Escribir es, quizás, uno de los oficios más apasionantes e ingratos que conozco. Apasionante por la capacidad que tiene quien escribe de crear universos, de interpretar y reinventar la realidad, de hacer de la tiniebla cotidiana una experiencia fabulosa logrando, además, frase tras frase, emocionar al lector y tocar su alma. Ingrato, por cuanto la Voz que dicta esos mundos es exigente y tirana, jamás te abandona y disfruta como una loca poniéndote _una vez tras otra sin compasión ni aviso_ frente al vértigo inenarrable del folio en blanco.
Todo aquel que escribe conoce bien el chasquido del látigo al que aludía Capote, la llamada apremiante de la Voz, el desasosiego interior, la enfermiza esquizofrenia de las historias que laten dentro y que solo remite cuando uno _como en un exorcismo_ logra escupirlas afuera. Quien escribe es, para bien y para mal, un ser habitado, un ente raro _sólo a veces luminoso_ que vive a medio camino entre Locura y Cordura.
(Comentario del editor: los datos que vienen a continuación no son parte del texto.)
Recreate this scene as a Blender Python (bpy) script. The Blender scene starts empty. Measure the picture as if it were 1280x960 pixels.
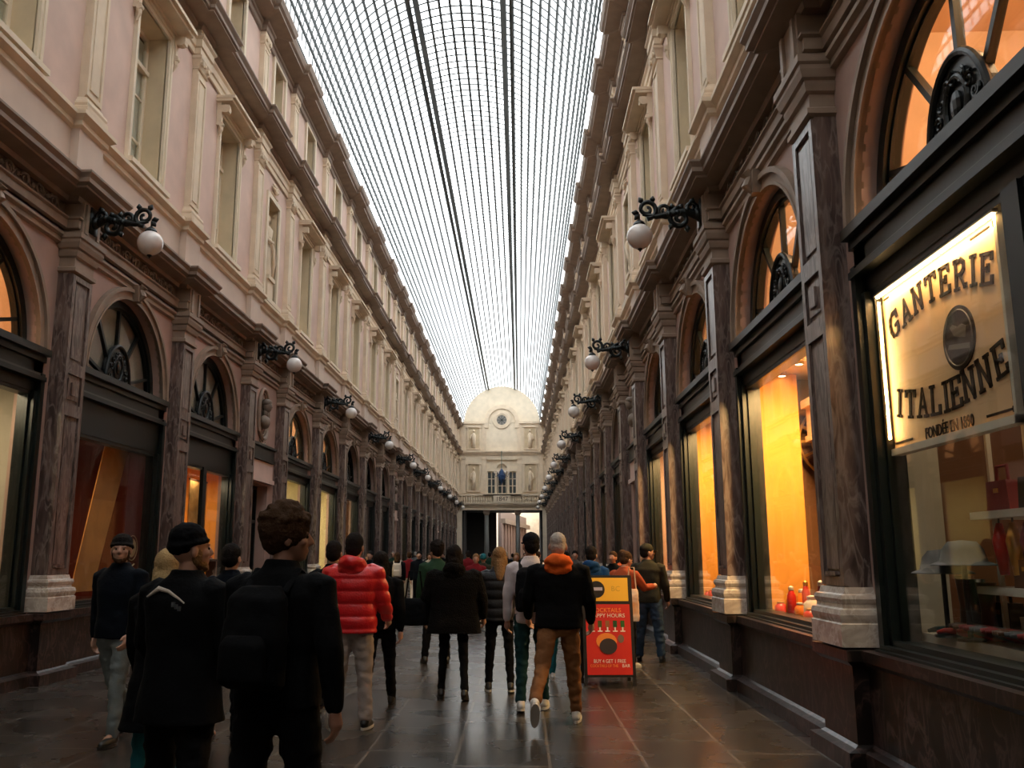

Alguien que nace y muere infinitas veces _sin poder evitarlo_ sobre el frío altar del folio inmaculado.
No hay, por tanto, redención posible para quien ha sido divinamente obsequiado con el don de la escritura. Tampoco mayor placer que ese látigo de verbos, adjetivos y pronombres con el que se fustiga cada día. Ni liturgia más bella, íntima y luminosa que su Oficio de Tinieblas.